● Work instructions: Copy each line of the listing below exactly.

● Stored data:
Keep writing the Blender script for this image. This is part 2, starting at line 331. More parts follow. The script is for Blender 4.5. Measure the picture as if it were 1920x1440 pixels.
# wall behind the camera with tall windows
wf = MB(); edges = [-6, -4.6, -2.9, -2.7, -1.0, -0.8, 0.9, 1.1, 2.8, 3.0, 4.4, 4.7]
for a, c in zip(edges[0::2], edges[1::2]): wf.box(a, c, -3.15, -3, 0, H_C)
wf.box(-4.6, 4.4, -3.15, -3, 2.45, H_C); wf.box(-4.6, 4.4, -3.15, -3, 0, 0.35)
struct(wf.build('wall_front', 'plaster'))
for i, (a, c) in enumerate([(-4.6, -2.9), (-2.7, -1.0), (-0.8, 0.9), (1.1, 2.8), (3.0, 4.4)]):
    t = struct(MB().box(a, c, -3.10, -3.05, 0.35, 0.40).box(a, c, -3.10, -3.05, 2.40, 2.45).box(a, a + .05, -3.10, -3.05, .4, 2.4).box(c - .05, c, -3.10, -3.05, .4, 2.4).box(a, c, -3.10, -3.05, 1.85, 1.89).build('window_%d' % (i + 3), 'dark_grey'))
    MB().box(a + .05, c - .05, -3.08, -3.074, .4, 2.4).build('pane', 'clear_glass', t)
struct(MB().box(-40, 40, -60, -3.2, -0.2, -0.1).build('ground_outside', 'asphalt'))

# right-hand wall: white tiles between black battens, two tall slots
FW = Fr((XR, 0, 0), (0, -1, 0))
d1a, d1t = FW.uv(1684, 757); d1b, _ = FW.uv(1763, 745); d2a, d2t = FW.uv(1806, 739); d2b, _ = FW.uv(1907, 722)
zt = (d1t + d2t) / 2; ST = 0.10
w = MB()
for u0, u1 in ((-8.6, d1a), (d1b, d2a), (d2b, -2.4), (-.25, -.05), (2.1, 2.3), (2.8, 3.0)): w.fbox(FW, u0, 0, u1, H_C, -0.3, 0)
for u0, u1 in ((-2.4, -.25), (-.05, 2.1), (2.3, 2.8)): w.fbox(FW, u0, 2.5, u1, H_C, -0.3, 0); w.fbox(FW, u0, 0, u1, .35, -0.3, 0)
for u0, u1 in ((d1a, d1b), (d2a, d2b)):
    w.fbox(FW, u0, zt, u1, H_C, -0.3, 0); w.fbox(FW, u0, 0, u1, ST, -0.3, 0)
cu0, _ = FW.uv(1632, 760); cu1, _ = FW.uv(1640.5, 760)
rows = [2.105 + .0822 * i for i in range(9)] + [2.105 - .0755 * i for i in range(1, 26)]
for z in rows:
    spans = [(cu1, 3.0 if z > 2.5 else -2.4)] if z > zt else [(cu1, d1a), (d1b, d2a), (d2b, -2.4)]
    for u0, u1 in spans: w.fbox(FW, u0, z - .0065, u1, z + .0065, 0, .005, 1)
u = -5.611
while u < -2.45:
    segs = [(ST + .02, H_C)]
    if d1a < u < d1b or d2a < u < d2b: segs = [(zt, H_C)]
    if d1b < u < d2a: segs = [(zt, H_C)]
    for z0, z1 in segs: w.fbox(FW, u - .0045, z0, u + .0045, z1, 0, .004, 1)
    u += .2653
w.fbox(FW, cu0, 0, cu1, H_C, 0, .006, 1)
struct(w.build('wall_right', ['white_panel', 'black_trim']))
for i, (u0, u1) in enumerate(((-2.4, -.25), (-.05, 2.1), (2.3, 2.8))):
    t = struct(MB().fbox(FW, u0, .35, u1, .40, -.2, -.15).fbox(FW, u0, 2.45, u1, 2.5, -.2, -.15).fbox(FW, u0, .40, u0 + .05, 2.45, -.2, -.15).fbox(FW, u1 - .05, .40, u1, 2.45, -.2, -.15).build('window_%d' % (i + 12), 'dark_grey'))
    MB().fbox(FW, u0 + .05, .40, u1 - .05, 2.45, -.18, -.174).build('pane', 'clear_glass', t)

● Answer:
Keep writing the Blender script for this image. This is part 2, starting at line 331. More parts follow. The script is for Blender 4.5. Measure the picture as if it were 1920x1440 pixels.
# wall behind the camera with tall windows
wf = MB(); edges = [-6, -4.6, -2.9, -2.7, -1.0, -0.8, 0.9, 1.1, 2.8, 3.0, 4.4, 4.7]
for a, c in zip(edges[0::2], edges[1::2]): wf.box(a, c, -3.15, -3, 0, H_C)
wf.box(-4.6, 4.4, -3.15, -3, 2.45, H_C); wf.box(-4.6, 4.4, -3.15, -3, 0, 0.35)
struct(wf.build('wall_front', 'plaster'))
for i, (a, c) in enumerate([(-4.6, -2.9), (-2.7, -1.0), (-0.8, 0.9), (1.1, 2.8), (3.0, 4.4)]):
    t = struct(MB().box(a, c, -3.10, -3.05, 0.35, 0.40).box(a, c, -3.10, -3.05, 2.40, 2.45).box(a, a + .05, -3.10, -3.05, .4, 2.4).box(c - .05, c, -3.10, -3.05, .4, 2.4).box(a, c, -3.10, -3.05, 1.85, 1.89).build('window_%d' % (i + 3), 'dark_grey'))
    MB().box(a + .05, c - .05, -3.08, -3.074, .4, 2.4).build('pane', 'clear_glass', t)
struct(MB().box(-40, 40, -60, -3.2, -0.2, -0.1).build('ground_outside', 'asphalt'))

# right-hand wall: white tiles between black battens, two tall slots
FW = Fr((XR, 0, 0), (0, -1, 0))
d1a, d1t = FW.uv(1684, 757); d1b, _ = FW.uv(1763, 745); d2a, d2t = FW.uv(1806, 739); d2b, _ = FW.uv(1907, 722)
zt = (d1t + d2t) / 2; ST = 0.10
w = MB()
for u0, u1 in ((-8.6, d1a), (d1b, d2a), (d2b, -2.4), (-.25, -.05), (2.1, 2.3), (2.8, 3.0)): w.fbox(FW, u0, 0, u1, H_C, -0.3, 0)
for u0, u1 in ((-2.4, -.25), (-.05, 2.1), (2.3, 2.8)): w.fbox(FW, u0, 2.5, u1, H_C, -0.3, 0); w.fbox(FW, u0, 0, u1, .35, -0.3, 0)
for u0, u1 in ((d1a, d1b), (d2a, d2b)):
    w.fbox(FW, u0, zt, u1, H_C, -0.3, 0); w.fbox(FW, u0, 0, u1, ST, -0.3, 0)
cu0, _ = FW.uv(1632, 760); cu1, _ = FW.uv(1640.5, 760)
rows = [2.105 + .0822 * i for i in range(9)] + [2.105 - .0755 * i for i in range(1, 26)]
for z in rows:
    spans = [(cu1, 3.0 if z > 2.5 else -2.4)] if z > zt else [(cu1, d1a), (d1b, d2a), (d2b, -2.4)]
    for u0, u1 in spans: w.fbox(FW, u0, z - .0065, u1, z + .0065, 0, .005, 1)
u = -5.611
while u < -2.45:
    segs = [(ST + .02, H_C)]
    if d1a < u < d1b or d2a < u < d2b: segs = [(zt, H_C)]
    if d1b < u < d2a: segs = [(zt, H_C)]
    for z0, z1 in segs: w.fbox(FW, u - .0045, z0, u + .0045, z1, 0, .004, 1)
    u += .2653
w.fbox(FW, cu0, 0, cu1, H_C, 0, .006, 1)
struct(w.build('wall_right', ['white_panel', 'black_trim']))
for i, (u0, u1) in enumerate(((-2.4, -.25), (-.05, 2.1), (2.3, 2.8))):
    t = struct(MB().fbox(FW, u0, .35, u1, .40, -.2, -.15).fbox(FW, u0, 2.45, u1, 2.5, -.2, -.15).fbox(FW, u0, .40, u0 + .05, 2.45, -.2, -.15).fbox(FW, u1 - .05, .40, u1, 2.45, -.2, -.15).build('window_%d' % (i + 12), 'dark_grey'))
    MB().fbox(FW, u0 + .05, .40, u1 - .05, 2.45, -.18, -.174).build('pane', 'clear_glass', t)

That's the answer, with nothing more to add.